- [What the task requires]:
Output the data below in full, character for character.

*** Collected data ***

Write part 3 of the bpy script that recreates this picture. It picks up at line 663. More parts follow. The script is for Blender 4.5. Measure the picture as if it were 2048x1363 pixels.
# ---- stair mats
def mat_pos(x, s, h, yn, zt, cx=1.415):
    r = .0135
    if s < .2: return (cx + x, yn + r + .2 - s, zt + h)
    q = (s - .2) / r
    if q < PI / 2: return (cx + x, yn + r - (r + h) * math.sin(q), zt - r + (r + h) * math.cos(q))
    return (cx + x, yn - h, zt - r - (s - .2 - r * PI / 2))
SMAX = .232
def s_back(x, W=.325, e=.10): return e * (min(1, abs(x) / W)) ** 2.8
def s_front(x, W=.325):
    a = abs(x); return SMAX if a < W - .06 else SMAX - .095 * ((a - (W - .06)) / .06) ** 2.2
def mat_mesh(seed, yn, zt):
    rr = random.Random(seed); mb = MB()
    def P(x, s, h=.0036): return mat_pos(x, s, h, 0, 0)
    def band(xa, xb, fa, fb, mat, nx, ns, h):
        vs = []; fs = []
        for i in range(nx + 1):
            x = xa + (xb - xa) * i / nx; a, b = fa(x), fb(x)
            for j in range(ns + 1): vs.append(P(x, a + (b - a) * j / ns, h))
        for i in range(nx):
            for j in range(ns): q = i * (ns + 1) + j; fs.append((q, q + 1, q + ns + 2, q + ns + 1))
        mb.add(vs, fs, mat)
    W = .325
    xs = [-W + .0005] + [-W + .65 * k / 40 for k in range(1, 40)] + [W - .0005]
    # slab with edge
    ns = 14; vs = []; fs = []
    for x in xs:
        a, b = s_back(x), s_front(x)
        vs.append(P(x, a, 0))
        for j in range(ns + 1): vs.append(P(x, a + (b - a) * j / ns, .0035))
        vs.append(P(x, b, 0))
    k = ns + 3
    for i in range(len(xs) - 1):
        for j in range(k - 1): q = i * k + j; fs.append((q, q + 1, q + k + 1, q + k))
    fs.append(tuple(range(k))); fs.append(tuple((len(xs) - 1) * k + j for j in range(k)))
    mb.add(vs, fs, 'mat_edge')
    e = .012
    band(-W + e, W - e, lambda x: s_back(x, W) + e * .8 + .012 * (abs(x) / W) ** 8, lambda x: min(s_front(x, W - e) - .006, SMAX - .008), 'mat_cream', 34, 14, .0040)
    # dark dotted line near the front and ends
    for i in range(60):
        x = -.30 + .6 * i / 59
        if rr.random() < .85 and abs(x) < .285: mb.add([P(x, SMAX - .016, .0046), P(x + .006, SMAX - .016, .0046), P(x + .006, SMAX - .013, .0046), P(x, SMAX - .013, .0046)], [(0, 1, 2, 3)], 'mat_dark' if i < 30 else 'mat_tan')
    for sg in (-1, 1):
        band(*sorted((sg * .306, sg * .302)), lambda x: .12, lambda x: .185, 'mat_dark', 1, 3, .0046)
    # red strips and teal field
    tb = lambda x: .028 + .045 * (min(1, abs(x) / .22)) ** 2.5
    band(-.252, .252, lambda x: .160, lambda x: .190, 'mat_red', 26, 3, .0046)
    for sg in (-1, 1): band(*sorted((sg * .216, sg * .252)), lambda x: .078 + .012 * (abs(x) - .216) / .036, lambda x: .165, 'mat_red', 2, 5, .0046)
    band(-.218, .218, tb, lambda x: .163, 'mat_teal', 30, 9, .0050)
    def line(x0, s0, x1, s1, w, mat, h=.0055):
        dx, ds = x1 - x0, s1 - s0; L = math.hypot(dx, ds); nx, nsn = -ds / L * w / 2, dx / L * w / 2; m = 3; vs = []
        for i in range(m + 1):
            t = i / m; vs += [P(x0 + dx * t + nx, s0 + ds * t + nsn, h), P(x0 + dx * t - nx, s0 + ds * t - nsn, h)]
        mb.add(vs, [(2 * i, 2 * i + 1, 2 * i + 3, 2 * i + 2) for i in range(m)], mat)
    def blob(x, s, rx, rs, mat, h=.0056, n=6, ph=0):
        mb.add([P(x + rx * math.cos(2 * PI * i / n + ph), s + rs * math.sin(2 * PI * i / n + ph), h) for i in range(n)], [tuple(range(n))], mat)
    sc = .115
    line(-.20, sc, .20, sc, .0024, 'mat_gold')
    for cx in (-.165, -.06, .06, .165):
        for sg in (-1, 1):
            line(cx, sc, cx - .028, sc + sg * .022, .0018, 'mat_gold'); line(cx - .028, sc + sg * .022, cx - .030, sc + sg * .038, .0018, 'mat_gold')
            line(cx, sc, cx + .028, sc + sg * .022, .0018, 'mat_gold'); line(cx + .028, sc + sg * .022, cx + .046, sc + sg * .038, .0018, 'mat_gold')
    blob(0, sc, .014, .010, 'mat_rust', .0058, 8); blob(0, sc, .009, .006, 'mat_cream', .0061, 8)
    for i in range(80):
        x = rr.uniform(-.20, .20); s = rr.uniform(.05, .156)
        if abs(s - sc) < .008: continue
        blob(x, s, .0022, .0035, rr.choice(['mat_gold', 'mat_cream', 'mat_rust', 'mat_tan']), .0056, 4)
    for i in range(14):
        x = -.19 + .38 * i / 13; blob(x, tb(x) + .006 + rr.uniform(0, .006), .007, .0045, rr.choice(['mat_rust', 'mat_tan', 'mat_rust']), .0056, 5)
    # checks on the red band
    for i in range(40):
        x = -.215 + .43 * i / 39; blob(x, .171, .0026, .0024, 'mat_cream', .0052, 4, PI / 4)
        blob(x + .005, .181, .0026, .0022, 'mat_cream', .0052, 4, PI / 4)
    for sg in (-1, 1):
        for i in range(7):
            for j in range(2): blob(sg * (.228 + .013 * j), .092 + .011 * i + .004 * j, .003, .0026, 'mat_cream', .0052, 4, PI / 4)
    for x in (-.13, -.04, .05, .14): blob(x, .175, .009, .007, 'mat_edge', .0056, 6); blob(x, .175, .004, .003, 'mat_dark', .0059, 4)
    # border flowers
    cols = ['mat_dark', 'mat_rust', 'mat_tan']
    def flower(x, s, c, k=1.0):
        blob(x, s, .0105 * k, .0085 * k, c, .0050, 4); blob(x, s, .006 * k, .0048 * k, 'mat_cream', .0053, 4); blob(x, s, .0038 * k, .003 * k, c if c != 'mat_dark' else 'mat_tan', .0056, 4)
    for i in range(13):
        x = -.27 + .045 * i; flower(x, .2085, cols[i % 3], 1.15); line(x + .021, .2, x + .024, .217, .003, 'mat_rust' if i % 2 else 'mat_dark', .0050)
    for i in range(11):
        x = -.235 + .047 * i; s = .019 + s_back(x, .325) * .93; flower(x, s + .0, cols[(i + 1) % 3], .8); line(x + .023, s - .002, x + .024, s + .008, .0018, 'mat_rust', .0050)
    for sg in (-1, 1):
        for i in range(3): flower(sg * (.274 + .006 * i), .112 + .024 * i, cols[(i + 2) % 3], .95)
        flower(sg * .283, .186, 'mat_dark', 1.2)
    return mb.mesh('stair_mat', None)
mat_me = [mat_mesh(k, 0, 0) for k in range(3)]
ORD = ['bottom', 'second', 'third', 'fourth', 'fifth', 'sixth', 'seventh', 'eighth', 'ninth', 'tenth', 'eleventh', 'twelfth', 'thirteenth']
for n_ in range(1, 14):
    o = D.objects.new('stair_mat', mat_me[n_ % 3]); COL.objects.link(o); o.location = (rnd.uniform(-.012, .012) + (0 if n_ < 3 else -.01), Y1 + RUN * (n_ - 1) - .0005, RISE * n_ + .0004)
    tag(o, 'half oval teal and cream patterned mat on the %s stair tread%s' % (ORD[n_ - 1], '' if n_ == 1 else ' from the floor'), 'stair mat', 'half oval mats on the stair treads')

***

- [Exercise answer]:
Write part 3 of the bpy script that recreates this picture. It picks up at line 663. More parts follow. The script is for Blender 4.5. Measure the picture as if it were 2048x1363 pixels.
# ---- stair mats
def mat_pos(x, s, h, yn, zt, cx=1.415):
    r = .0135
    if s < .2: return (cx + x, yn + r + .2 - s, zt + h)
    q = (s - .2) / r
    if q < PI / 2: return (cx + x, yn + r - (r + h) * math.sin(q), zt - r + (r + h) * math.cos(q))
    return (cx + x, yn - h, zt - r - (s - .2 - r * PI / 2))
SMAX = .232
def s_back(x, W=.325, e=.10): return e * (min(1, abs(x) / W)) ** 2.8
def s_front(x, W=.325):
    a = abs(x); return SMAX if a < W - .06 else SMAX - .095 * ((a - (W - .06)) / .06) ** 2.2
def mat_mesh(seed, yn, zt):
    rr = random.Random(seed); mb = MB()
    def P(x, s, h=.0036): return mat_pos(x, s, h, 0, 0)
    def band(xa, xb, fa, fb, mat, nx, ns, h):
        vs = []; fs = []
        for i in range(nx + 1):
            x = xa + (xb - xa) * i / nx; a, b = fa(x), fb(x)
            for j in range(ns + 1): vs.append(P(x, a + (b - a) * j / ns, h))
        for i in range(nx):
            for j in range(ns): q = i * (ns + 1) + j; fs.append((q, q + 1, q + ns + 2, q + ns + 1))
        mb.add(vs, fs, mat)
    W = .325
    xs = [-W + .0005] + [-W + .65 * k / 40 for k in range(1, 40)] + [W - .0005]
    # slab with edge
    ns = 14; vs = []; fs = []
    for x in xs:
        a, b = s_back(x), s_front(x)
        vs.append(P(x, a, 0))
        for j in range(ns + 1): vs.append(P(x, a + (b - a) * j / ns, .0035))
        vs.append(P(x, b, 0))
    k = ns + 3
    for i in range(len(xs) - 1):
        for j in range(k - 1): q = i * k + j; fs.append((q, q + 1, q + k + 1, q + k))
    fs.append(tuple(range(k))); fs.append(tuple((len(xs) - 1) * k + j for j in range(k)))
    mb.add(vs, fs, 'mat_edge')
    e = .012
    band(-W + e, W - e, lambda x: s_back(x, W) + e * .8 + .012 * (abs(x) / W) ** 8, lambda x: min(s_front(x, W - e) - .006, SMAX - .008), 'mat_cream', 34, 14, .0040)
    # dark dotted line near the front and ends
    for i in range(60):
        x = -.30 + .6 * i / 59
        if rr.random() < .85 and abs(x) < .285: mb.add([P(x, SMAX - .016, .0046), P(x + .006, SMAX - .016, .0046), P(x + .006, SMAX - .013, .0046), P(x, SMAX - .013, .0046)], [(0, 1, 2, 3)], 'mat_dark' if i < 30 else 'mat_tan')
    for sg in (-1, 1):
        band(*sorted((sg * .306, sg * .302)), lambda x: .12, lambda x: .185, 'mat_dark', 1, 3, .0046)
    # red strips and teal field
    tb = lambda x: .028 + .045 * (min(1, abs(x) / .22)) ** 2.5
    band(-.252, .252, lambda x: .160, lambda x: .190, 'mat_red', 26, 3, .0046)
    for sg in (-1, 1): band(*sorted((sg * .216, sg * .252)), lambda x: .078 + .012 * (abs(x) - .216) / .036, lambda x: .165, 'mat_red', 2, 5, .0046)
    band(-.218, .218, tb, lambda x: .163, 'mat_teal', 30, 9, .0050)
    def line(x0, s0, x1, s1, w, mat, h=.0055):
        dx, ds = x1 - x0, s1 - s0; L = math.hypot(dx, ds); nx, nsn = -ds / L * w / 2, dx / L * w / 2; m = 3; vs = []
        for i in range(m + 1):
            t = i / m; vs += [P(x0 + dx * t + nx, s0 + ds * t + nsn, h), P(x0 + dx * t - nx, s0 + ds * t - nsn, h)]
        mb.add(vs, [(2 * i, 2 * i + 1, 2 * i + 3, 2 * i + 2) for i in range(m)], mat)
    def blob(x, s, rx, rs, mat, h=.0056, n=6, ph=0):
        mb.add([P(x + rx * math.cos(2 * PI * i / n + ph), s + rs * math.sin(2 * PI * i / n + ph), h) for i in range(n)], [tuple(range(n))], mat)
    sc = .115
    line(-.20, sc, .20, sc, .0024, 'mat_gold')
    for cx in (-.165, -.06, .06, .165):
        for sg in (-1, 1):
            line(cx, sc, cx - .028, sc + sg * .022, .0018, 'mat_gold'); line(cx - .028, sc + sg * .022, cx - .030, sc + sg * .038, .0018, 'mat_gold')
            line(cx, sc, cx + .028, sc + sg * .022, .0018, 'mat_gold'); line(cx + .028, sc + sg * .022, cx + .046, sc + sg * .038, .0018, 'mat_gold')
    blob(0, sc, .014, .010, 'mat_rust', .0058, 8); blob(0, sc, .009, .006, 'mat_cream', .0061, 8)
    for i in range(80):
        x = rr.uniform(-.20, .20); s = rr.uniform(.05, .156)
        if abs(s - sc) < .008: continue
        blob(x, s, .0022, .0035, rr.choice(['mat_gold', 'mat_cream', 'mat_rust', 'mat_tan']), .0056, 4)
    for i in range(14):
        x = -.19 + .38 * i / 13; blob(x, tb(x) + .006 + rr.uniform(0, .006), .007, .0045, rr.choice(['mat_rust', 'mat_tan', 'mat_rust']), .0056, 5)
    # checks on the red band
    for i in range(40):
        x = -.215 + .43 * i / 39; blob(x, .171, .0026, .0024, 'mat_cream', .0052, 4, PI / 4)
        blob(x + .005, .181, .0026, .0022, 'mat_cream', .0052, 4, PI / 4)
    for sg in (-1, 1):
        for i in range(7):
            for j in range(2): blob(sg * (.228 + .013 * j), .092 + .011 * i + .004 * j, .003, .0026, 'mat_cream', .0052, 4, PI / 4)
    for x in (-.13, -.04, .05, .14): blob(x, .175, .009, .007, 'mat_edge', .0056, 6); blob(x, .175, .004, .003, 'mat_dark', .0059, 4)
    # border flowers
    cols = ['mat_dark', 'mat_rust', 'mat_tan']
    def flower(x, s, c, k=1.0):
        blob(x, s, .0105 * k, .0085 * k, c, .0050, 4); blob(x, s, .006 * k, .0048 * k, 'mat_cream', .0053, 4); blob(x, s, .0038 * k, .003 * k, c if c != 'mat_dark' else 'mat_tan', .0056, 4)
    for i in range(13):
        x = -.27 + .045 * i; flower(x, .2085, cols[i % 3], 1.15); line(x + .021, .2, x + .024, .217, .003, 'mat_rust' if i % 2 else 'mat_dark', .0050)
    for i in range(11):
        x = -.235 + .047 * i; s = .019 + s_back(x, .325) * .93; flower(x, s + .0, cols[(i + 1) % 3], .8); line(x + .023, s - .002, x + .024, s + .008, .0018, 'mat_rust', .0050)
    for sg in (-1, 1):
        for i in range(3): flower(sg * (.274 + .006 * i), .112 + .024 * i, cols[(i + 2) % 3], .95)
        flower(sg * .283, .186, 'mat_dark', 1.2)
    return mb.mesh('stair_mat', None)
mat_me = [mat_mesh(k, 0, 0) for k in range(3)]
ORD = ['bottom', 'second', 'third', 'fourth', 'fifth', 'sixth', 'seventh', 'eighth', 'ninth', 'tenth', 'eleventh', 'twelfth', 'thirteenth']
for n_ in range(1, 14):
    o = D.objects.new('stair_mat', mat_me[n_ % 3]); COL.objects.link(o); o.location = (rnd.uniform(-.012, .012) + (0 if n_ < 3 else -.01), Y1 + RUN * (n_ - 1) - .0005, RISE * n_ + .0004)
    tag(o, 'half oval teal and cream patterned mat on the %s stair tread%s' % (ORD[n_ - 1], '' if n_ == 1 else ' from the floor'), 'stair mat', 'half oval mats on the stair treads')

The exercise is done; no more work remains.